* _Dataset records_:
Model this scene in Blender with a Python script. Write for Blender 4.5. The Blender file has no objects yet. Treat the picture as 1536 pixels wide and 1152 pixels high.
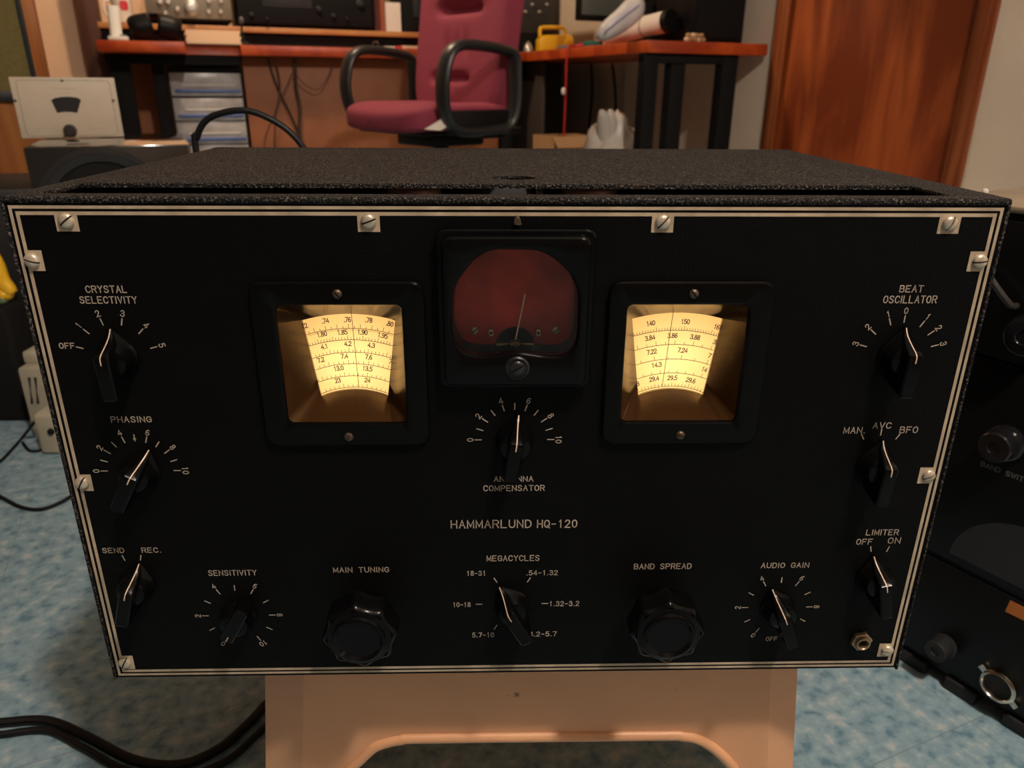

==

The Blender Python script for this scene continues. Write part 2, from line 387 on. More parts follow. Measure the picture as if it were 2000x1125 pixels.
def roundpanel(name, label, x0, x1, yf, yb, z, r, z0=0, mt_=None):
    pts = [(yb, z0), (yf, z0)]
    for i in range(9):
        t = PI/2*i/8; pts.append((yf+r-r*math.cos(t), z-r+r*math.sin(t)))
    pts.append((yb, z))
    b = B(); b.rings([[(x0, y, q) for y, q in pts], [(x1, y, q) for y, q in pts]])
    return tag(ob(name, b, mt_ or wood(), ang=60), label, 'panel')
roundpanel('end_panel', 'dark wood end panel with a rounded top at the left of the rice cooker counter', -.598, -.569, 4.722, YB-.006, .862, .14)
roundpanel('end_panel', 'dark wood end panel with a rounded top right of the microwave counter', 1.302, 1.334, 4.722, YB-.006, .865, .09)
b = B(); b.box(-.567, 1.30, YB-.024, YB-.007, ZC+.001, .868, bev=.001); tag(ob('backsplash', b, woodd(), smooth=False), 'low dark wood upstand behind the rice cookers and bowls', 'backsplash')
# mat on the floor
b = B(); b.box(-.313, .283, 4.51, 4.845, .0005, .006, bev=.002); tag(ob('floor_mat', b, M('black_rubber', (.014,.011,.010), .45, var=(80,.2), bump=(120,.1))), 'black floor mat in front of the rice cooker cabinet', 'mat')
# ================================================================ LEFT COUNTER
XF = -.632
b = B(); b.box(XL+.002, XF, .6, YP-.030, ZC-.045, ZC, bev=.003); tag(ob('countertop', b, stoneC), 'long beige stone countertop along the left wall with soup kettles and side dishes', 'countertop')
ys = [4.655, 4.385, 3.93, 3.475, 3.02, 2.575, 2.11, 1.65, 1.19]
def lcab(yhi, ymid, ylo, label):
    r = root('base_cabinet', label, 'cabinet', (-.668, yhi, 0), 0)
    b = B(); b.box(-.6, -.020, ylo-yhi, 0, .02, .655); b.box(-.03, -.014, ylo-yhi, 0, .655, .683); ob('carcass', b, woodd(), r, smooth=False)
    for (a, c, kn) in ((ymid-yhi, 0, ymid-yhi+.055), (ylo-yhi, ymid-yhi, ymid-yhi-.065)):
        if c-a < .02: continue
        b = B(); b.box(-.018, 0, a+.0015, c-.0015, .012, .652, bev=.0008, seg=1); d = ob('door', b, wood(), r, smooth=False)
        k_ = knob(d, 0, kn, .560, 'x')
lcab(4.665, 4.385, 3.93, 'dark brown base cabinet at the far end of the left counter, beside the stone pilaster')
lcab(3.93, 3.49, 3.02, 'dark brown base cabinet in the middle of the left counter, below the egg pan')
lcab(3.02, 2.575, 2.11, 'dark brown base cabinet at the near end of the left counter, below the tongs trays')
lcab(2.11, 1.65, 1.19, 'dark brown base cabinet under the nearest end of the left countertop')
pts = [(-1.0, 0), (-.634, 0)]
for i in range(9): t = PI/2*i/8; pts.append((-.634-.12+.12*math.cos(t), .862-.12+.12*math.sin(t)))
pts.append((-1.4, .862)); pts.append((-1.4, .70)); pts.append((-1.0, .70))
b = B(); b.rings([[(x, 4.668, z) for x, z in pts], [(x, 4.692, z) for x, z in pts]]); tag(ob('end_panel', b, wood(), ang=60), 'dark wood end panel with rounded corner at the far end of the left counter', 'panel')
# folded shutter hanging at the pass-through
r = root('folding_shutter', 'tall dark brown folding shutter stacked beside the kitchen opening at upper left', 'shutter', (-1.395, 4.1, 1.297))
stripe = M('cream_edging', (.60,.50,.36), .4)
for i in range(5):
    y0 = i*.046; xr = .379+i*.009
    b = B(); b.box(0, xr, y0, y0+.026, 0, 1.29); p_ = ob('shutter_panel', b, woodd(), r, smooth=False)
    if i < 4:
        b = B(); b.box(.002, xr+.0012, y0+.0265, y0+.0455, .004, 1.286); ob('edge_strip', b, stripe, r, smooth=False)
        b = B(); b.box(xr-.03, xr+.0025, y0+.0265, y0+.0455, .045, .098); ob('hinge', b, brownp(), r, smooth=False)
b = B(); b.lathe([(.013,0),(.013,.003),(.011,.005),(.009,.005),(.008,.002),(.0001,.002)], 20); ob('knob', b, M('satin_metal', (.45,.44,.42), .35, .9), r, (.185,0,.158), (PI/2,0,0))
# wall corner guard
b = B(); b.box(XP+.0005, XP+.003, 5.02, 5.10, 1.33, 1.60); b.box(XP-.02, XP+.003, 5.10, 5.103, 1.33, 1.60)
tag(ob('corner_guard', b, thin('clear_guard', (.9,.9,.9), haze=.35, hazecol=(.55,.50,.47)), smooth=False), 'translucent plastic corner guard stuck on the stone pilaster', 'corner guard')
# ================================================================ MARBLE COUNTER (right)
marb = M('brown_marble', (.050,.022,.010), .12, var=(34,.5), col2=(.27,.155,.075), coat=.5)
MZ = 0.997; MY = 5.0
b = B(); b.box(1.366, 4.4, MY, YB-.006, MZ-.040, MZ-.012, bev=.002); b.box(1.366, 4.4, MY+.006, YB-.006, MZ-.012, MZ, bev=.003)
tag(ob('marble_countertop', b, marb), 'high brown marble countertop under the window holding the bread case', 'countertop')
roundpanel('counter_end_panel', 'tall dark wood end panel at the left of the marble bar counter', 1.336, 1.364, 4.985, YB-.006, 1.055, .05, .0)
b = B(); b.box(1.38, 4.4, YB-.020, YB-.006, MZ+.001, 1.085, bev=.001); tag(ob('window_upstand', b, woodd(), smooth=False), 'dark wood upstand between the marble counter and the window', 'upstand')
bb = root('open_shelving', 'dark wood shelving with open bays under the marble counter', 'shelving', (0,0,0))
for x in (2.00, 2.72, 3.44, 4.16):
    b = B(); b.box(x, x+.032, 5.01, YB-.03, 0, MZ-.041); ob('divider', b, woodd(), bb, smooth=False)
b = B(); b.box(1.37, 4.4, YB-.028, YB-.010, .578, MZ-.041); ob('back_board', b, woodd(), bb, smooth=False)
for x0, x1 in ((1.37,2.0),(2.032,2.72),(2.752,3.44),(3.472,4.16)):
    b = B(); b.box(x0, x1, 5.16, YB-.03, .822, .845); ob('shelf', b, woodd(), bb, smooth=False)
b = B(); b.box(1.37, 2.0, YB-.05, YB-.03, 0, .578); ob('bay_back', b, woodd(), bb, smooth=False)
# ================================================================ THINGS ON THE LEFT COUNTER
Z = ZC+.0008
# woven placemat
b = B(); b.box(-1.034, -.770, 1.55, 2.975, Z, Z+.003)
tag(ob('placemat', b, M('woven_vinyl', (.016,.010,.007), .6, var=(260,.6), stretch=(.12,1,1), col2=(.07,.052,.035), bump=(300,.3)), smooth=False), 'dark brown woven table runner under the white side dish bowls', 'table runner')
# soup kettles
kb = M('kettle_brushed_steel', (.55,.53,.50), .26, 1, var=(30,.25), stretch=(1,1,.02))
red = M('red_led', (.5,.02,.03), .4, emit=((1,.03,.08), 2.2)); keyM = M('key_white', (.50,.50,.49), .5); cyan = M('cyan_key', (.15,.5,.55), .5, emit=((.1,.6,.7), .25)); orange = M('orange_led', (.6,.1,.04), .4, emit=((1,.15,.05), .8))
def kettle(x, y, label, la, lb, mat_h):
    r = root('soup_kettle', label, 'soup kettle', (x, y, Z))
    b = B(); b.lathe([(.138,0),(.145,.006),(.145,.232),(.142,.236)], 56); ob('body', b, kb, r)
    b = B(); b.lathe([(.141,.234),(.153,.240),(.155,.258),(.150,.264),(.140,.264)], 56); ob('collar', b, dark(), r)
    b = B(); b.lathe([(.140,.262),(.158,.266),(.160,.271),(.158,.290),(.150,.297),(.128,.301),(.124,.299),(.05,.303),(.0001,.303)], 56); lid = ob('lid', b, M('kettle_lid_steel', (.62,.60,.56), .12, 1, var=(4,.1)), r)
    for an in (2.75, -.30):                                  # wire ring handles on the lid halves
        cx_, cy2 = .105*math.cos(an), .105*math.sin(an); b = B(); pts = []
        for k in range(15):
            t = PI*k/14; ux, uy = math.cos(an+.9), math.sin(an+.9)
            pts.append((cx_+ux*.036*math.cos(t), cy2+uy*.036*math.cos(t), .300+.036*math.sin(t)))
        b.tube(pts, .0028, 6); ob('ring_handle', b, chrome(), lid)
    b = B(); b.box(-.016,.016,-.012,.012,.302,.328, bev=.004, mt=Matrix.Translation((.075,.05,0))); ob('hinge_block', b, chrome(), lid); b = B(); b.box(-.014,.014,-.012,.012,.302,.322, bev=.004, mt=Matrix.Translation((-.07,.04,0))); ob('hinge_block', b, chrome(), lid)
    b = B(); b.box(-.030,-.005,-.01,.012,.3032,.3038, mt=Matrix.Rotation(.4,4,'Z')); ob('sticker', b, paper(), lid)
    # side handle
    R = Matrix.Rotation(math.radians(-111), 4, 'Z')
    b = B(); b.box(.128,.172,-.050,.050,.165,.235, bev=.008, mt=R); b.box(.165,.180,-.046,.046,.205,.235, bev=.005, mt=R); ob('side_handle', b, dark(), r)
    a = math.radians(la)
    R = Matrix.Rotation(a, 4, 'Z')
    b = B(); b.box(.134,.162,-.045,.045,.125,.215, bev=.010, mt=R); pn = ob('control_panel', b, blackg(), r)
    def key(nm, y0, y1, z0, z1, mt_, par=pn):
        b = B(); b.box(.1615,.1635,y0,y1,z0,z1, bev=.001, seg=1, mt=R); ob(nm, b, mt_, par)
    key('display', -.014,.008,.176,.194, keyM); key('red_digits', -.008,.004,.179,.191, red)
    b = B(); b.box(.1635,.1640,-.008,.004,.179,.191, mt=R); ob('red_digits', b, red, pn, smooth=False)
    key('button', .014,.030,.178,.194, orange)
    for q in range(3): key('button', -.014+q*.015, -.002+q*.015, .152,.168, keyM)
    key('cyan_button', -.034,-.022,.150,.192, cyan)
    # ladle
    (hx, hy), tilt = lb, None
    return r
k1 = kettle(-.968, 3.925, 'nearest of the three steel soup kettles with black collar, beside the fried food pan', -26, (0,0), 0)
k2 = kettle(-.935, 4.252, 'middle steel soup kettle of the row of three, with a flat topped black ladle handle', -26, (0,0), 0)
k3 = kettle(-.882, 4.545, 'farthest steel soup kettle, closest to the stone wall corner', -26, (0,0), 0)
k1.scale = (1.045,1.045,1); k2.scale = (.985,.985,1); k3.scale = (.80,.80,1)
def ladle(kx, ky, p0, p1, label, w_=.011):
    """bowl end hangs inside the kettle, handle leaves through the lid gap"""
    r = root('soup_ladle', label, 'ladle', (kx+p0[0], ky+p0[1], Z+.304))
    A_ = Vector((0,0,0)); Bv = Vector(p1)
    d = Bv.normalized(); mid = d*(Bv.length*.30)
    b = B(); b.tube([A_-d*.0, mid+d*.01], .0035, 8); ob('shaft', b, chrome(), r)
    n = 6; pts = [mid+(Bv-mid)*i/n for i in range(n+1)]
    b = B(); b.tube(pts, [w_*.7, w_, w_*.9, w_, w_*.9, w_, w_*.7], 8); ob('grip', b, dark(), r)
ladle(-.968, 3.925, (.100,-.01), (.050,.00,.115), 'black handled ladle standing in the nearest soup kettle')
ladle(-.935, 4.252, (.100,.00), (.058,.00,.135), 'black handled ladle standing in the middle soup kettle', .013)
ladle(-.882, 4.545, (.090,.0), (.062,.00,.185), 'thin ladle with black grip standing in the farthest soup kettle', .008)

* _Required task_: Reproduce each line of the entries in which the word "scene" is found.

* _Exercise answer_:
Model this scene in Blender with a Python script. Write for Blender 4.5. The Blender file has no objects yet. Treat the picture as 1536 pixels wide and 1152 pixels high.
The Blender Python script for this scene continues. Write part 2, from line 387 on. More parts follow. Measure the picture as if it were 2000x1125 pixels.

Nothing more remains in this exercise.